- **Information shown**
_____

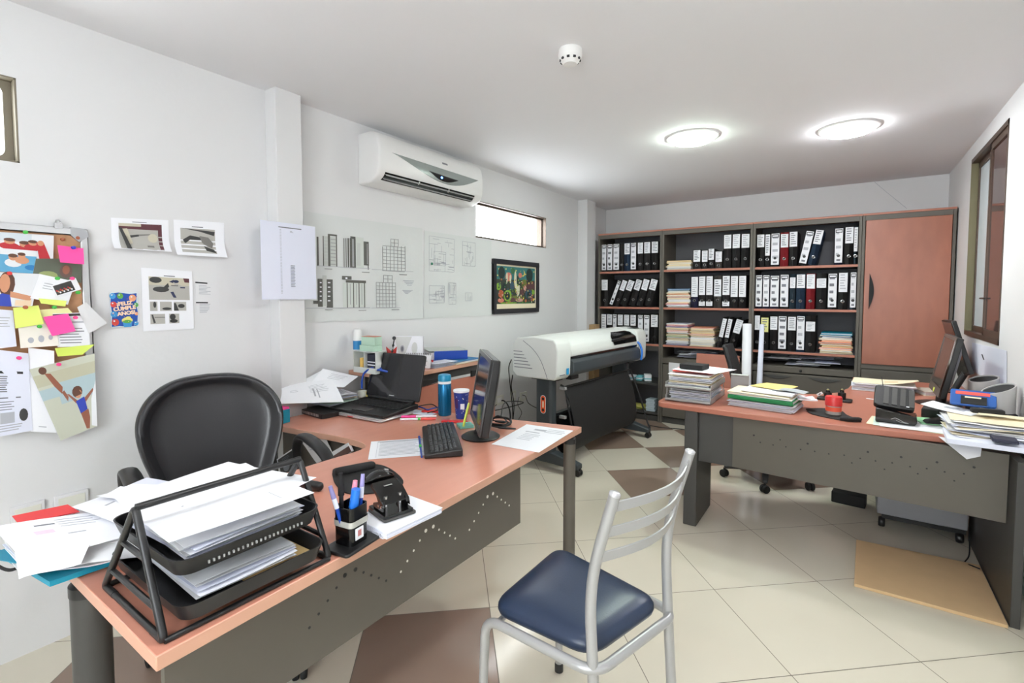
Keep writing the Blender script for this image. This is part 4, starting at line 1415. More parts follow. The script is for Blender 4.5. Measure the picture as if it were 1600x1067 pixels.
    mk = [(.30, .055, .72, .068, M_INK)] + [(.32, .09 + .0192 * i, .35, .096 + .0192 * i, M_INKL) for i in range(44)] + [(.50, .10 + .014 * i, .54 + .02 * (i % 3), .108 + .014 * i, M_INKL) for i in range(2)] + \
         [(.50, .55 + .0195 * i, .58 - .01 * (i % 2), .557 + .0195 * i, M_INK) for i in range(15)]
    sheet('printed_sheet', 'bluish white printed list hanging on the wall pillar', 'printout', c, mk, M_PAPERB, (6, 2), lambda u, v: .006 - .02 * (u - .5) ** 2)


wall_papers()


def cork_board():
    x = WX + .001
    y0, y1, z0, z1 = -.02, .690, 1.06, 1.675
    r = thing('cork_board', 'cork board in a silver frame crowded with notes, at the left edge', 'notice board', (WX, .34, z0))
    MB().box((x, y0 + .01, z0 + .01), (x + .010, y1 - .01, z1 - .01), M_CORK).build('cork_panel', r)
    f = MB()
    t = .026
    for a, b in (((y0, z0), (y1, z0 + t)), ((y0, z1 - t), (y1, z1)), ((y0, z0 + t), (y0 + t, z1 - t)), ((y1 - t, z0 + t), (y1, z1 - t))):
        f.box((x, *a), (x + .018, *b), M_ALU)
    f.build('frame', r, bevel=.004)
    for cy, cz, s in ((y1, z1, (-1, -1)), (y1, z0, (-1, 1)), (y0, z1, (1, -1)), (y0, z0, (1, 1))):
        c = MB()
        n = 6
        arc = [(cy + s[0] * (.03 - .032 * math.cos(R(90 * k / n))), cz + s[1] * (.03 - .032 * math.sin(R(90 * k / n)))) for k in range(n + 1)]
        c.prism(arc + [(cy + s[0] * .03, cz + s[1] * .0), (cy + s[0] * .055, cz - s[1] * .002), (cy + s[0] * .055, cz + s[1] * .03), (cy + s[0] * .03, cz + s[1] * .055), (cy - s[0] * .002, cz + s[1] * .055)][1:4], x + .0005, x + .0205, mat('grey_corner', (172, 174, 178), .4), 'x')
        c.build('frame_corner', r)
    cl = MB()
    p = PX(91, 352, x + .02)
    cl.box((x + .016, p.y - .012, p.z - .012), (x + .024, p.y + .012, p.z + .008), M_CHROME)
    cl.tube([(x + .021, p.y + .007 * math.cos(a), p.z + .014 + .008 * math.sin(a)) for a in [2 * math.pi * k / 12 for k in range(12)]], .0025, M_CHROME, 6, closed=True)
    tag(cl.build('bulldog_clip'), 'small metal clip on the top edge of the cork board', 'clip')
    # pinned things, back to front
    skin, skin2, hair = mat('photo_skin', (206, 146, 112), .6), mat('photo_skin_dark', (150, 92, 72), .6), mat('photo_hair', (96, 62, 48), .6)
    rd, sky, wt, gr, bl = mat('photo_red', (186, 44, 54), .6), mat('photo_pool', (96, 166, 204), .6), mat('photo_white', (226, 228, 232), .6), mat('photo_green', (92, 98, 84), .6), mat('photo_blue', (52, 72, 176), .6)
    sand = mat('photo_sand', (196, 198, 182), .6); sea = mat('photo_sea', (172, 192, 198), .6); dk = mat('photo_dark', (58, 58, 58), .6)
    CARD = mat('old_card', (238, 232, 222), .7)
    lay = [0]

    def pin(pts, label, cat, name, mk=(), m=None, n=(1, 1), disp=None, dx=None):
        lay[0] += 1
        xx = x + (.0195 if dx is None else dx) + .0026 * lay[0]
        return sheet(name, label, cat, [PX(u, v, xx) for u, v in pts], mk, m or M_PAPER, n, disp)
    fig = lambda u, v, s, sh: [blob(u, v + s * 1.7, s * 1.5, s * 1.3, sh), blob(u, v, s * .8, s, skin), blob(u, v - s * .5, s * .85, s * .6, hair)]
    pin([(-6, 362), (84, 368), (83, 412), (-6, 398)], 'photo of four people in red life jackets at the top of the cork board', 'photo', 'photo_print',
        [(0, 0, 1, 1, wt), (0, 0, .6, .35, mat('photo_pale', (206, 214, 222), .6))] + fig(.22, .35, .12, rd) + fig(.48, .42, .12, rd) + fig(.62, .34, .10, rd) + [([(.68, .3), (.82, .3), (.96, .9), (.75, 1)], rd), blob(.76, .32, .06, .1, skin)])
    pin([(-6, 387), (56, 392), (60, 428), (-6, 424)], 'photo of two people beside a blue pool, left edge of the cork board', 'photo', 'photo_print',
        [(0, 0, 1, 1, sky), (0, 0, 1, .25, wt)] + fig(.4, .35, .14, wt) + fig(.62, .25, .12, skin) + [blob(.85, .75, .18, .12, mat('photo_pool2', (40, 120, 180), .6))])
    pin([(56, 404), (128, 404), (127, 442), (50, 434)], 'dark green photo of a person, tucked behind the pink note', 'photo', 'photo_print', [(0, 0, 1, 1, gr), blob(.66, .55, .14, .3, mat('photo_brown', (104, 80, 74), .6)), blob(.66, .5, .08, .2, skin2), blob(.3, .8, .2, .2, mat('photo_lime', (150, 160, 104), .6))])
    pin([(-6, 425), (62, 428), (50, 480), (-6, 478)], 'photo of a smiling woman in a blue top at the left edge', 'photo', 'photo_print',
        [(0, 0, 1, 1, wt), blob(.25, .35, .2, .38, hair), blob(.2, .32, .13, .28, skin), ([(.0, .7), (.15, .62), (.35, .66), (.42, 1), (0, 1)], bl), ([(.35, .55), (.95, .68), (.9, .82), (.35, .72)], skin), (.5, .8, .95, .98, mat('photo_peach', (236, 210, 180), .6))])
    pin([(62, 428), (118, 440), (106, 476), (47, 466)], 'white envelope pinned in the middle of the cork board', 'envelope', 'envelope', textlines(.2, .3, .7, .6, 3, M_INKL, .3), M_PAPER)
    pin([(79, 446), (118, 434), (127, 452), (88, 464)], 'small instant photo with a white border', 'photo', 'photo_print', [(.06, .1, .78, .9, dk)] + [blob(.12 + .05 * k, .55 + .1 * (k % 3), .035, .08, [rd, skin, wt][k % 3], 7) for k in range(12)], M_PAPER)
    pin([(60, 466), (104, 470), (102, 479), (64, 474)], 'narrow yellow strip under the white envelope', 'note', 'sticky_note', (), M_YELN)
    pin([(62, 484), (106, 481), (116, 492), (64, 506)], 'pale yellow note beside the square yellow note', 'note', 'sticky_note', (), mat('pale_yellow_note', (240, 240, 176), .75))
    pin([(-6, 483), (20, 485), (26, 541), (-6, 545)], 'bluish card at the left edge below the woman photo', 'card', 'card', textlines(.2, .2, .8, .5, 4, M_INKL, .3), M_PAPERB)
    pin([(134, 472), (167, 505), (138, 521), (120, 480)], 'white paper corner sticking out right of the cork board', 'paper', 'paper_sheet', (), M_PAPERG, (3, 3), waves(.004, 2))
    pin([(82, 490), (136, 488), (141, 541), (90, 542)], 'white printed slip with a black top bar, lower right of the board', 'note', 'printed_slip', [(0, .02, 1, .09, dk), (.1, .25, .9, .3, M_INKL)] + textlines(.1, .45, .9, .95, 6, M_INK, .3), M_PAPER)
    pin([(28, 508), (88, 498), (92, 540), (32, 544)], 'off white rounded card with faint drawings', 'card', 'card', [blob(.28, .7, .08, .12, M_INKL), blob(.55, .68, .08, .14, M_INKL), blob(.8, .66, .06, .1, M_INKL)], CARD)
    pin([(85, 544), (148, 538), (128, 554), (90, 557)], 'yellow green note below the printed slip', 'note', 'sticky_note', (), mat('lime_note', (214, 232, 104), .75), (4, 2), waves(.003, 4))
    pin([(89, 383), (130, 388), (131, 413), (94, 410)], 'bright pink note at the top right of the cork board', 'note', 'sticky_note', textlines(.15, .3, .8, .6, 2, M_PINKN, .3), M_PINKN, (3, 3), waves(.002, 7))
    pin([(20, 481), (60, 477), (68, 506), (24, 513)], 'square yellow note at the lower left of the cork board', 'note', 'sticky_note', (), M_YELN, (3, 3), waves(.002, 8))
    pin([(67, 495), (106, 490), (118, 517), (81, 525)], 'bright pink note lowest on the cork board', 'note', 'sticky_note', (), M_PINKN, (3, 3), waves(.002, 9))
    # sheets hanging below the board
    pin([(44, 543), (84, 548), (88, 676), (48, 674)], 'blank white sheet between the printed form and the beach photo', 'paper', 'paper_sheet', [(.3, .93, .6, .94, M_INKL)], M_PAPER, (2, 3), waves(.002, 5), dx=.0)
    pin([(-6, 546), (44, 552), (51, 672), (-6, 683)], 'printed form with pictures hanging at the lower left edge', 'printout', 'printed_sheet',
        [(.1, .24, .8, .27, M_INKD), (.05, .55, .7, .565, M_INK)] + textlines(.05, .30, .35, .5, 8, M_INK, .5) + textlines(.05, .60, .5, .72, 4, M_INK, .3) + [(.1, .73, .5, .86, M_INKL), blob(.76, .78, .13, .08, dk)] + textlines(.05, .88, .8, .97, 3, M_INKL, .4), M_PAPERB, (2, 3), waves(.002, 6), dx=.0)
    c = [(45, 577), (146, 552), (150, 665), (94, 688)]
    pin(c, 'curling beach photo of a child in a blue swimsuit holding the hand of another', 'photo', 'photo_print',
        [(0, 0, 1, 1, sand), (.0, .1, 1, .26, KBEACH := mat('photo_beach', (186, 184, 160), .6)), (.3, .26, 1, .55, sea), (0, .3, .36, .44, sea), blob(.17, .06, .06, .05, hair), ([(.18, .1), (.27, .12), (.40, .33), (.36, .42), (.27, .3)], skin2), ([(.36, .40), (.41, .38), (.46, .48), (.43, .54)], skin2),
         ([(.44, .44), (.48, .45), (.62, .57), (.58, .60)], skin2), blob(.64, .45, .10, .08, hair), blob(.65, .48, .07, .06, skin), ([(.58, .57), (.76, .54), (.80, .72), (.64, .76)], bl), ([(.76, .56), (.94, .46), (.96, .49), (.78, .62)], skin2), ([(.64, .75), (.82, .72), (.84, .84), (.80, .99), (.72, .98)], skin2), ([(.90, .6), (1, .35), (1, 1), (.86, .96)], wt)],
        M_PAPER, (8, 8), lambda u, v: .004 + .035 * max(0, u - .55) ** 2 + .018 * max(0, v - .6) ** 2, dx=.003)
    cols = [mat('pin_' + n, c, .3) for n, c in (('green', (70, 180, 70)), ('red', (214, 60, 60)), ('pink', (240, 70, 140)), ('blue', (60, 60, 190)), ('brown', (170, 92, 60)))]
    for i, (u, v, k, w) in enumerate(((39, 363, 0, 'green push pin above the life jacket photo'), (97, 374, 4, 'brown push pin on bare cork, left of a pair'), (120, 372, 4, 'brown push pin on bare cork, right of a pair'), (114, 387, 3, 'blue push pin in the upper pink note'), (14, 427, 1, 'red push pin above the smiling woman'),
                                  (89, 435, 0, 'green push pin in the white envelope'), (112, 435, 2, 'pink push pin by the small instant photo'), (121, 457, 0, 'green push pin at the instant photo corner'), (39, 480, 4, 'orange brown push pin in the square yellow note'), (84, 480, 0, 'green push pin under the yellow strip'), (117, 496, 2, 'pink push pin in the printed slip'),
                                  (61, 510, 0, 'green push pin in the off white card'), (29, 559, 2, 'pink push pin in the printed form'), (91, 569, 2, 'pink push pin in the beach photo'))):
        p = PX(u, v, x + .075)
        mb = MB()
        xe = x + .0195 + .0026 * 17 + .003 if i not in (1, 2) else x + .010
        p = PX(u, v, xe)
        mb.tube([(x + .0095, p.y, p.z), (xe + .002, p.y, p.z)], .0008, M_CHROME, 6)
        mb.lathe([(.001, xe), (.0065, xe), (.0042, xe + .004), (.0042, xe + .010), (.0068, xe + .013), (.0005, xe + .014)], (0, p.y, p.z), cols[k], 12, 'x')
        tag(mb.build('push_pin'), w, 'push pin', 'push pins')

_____

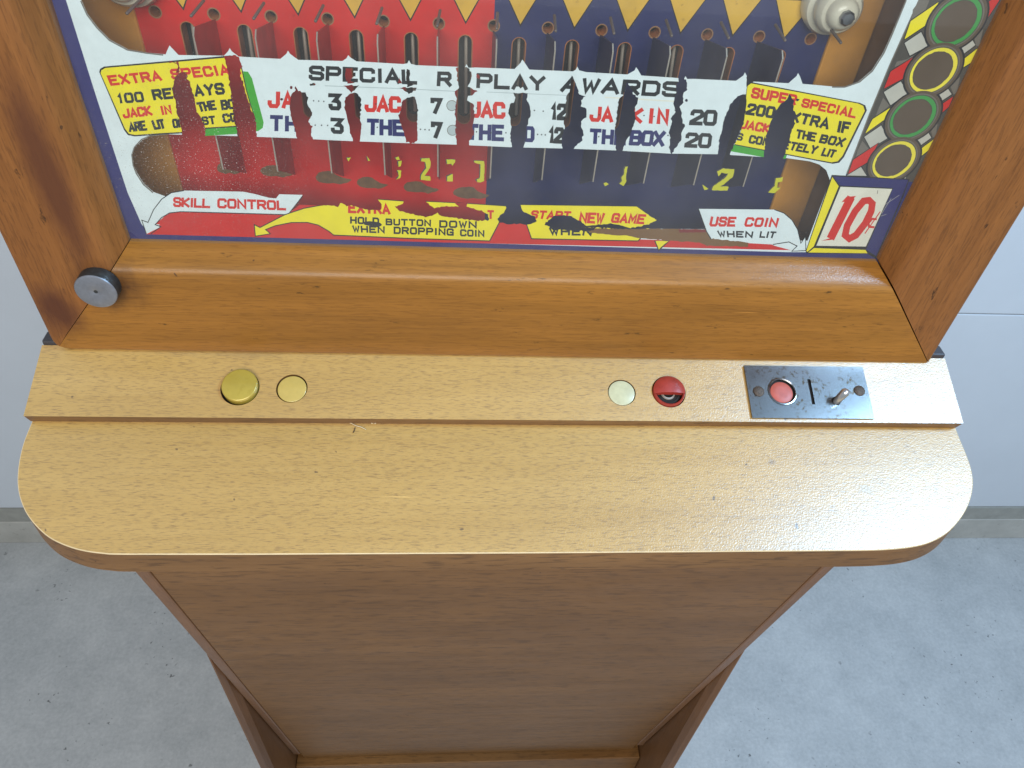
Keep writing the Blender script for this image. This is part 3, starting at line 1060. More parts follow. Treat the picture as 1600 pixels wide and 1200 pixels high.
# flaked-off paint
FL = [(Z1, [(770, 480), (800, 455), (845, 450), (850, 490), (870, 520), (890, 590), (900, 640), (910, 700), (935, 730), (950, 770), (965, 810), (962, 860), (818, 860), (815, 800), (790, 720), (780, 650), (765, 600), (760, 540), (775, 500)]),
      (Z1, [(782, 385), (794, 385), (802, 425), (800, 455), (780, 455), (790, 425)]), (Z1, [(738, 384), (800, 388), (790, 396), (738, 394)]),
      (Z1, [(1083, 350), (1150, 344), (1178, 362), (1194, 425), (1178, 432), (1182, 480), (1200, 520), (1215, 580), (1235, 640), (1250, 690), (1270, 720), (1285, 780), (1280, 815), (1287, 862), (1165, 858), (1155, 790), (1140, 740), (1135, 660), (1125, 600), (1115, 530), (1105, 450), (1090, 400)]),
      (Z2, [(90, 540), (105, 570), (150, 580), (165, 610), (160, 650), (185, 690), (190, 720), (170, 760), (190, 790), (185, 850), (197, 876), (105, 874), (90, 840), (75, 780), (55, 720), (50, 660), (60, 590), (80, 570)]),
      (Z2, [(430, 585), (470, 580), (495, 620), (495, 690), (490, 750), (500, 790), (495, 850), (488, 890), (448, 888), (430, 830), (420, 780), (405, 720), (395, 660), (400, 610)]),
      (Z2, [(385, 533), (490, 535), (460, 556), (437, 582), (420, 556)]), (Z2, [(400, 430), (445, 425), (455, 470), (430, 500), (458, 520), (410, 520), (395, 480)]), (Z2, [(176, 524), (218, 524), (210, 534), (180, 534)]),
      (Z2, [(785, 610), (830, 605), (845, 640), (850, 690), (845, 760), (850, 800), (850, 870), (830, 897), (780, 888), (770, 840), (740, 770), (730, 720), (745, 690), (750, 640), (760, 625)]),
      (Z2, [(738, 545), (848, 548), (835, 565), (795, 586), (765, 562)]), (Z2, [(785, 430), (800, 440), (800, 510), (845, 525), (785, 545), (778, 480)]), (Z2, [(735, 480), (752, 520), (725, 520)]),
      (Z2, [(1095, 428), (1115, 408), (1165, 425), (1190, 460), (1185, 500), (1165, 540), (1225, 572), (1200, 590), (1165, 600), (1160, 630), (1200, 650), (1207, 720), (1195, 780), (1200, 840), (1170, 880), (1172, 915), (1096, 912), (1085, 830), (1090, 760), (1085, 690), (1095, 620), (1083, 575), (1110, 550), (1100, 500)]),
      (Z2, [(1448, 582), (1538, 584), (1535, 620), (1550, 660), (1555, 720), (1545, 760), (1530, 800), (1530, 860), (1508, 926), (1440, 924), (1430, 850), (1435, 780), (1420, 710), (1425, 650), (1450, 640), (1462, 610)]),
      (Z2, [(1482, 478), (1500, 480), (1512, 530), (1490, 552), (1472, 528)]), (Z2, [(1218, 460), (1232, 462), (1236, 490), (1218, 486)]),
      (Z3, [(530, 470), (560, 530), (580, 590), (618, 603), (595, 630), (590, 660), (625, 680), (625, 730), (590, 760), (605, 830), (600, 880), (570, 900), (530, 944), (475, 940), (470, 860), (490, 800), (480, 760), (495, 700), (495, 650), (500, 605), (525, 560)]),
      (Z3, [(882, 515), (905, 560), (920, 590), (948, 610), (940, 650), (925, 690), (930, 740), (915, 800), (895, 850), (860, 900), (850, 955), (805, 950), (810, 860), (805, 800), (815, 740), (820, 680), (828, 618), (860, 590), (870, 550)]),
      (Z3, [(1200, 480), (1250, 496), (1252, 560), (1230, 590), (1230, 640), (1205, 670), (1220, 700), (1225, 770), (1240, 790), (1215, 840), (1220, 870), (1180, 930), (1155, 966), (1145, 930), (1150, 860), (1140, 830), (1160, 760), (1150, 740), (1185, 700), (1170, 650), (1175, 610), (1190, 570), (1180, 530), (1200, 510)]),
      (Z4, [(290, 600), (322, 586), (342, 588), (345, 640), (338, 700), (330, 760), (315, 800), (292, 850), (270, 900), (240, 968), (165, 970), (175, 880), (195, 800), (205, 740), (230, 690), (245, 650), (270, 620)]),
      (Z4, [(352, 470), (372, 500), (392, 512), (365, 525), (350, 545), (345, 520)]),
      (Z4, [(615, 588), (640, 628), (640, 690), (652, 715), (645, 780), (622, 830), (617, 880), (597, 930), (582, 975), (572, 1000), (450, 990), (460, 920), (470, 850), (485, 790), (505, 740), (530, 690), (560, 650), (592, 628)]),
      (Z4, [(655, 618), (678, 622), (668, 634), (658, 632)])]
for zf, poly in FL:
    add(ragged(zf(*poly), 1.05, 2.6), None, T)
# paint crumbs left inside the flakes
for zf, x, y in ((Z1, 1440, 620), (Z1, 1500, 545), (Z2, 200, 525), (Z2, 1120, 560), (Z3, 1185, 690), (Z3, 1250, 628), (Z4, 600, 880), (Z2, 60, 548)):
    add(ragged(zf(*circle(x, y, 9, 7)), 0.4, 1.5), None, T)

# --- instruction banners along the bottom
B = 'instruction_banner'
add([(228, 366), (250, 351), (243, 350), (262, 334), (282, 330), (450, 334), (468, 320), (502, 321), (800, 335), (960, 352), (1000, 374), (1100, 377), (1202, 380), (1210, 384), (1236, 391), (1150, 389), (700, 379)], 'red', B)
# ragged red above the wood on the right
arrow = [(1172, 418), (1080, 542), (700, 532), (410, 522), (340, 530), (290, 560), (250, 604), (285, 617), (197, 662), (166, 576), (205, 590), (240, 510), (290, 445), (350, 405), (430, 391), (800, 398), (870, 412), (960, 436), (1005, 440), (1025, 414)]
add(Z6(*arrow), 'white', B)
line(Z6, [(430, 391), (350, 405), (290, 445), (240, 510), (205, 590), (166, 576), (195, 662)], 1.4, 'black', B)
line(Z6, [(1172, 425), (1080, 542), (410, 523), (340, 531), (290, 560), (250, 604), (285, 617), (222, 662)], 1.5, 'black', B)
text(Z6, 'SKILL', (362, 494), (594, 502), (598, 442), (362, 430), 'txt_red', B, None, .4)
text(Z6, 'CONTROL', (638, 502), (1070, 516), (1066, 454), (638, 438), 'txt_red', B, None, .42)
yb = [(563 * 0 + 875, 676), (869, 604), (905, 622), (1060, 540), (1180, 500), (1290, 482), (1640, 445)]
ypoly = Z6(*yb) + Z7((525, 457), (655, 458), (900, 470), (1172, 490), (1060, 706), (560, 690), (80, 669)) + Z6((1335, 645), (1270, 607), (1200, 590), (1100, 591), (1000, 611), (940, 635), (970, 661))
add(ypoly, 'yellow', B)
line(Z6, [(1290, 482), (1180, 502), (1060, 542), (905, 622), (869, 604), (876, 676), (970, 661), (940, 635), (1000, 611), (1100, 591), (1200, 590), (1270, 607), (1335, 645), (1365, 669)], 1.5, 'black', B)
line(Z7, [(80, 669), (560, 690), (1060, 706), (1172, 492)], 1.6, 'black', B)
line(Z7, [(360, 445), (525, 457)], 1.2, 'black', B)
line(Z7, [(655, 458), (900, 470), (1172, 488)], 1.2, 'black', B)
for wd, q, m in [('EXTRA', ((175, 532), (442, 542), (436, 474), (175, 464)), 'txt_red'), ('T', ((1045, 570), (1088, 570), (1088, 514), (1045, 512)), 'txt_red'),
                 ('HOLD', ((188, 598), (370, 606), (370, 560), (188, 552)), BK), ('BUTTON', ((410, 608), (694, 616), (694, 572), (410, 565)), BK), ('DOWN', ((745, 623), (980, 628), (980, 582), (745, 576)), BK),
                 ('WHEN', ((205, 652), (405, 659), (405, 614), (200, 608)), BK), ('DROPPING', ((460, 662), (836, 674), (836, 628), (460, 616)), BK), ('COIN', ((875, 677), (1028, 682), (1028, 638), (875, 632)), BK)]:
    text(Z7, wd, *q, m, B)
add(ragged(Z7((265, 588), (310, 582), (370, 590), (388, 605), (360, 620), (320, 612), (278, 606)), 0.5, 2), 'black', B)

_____

Retype the records above, but only those lines that fall between the line containing "were 1600x1067 pixels." and the line containing "wall_papers()", with both of those lines included, exactly as written.

Keep writing the Blender script for this image. This is part 4, starting at line 1415. More parts follow. The script is for Blender 4.5. Measure the picture as if it were 1600x1067 pixels.
    mk = [(.30, .055, .72, .068, M_INK)] + [(.32, .09 + .0192 * i, .35, .096 + .0192 * i, M_INKL) for i in range(44)] + [(.50, .10 + .014 * i, .54 + .02 * (i % 3), .108 + .014 * i, M_INKL) for i in range(2)] + \
         [(.50, .55 + .0195 * i, .58 - .01 * (i % 2), .557 + .0195 * i, M_INK) for i in range(15)]
    sheet('printed_sheet', 'bluish white printed list hanging on the wall pillar', 'printout', c, mk, M_PAPERB, (6, 2), lambda u, v: .006 - .02 * (u - .5) ** 2)


wall_papers()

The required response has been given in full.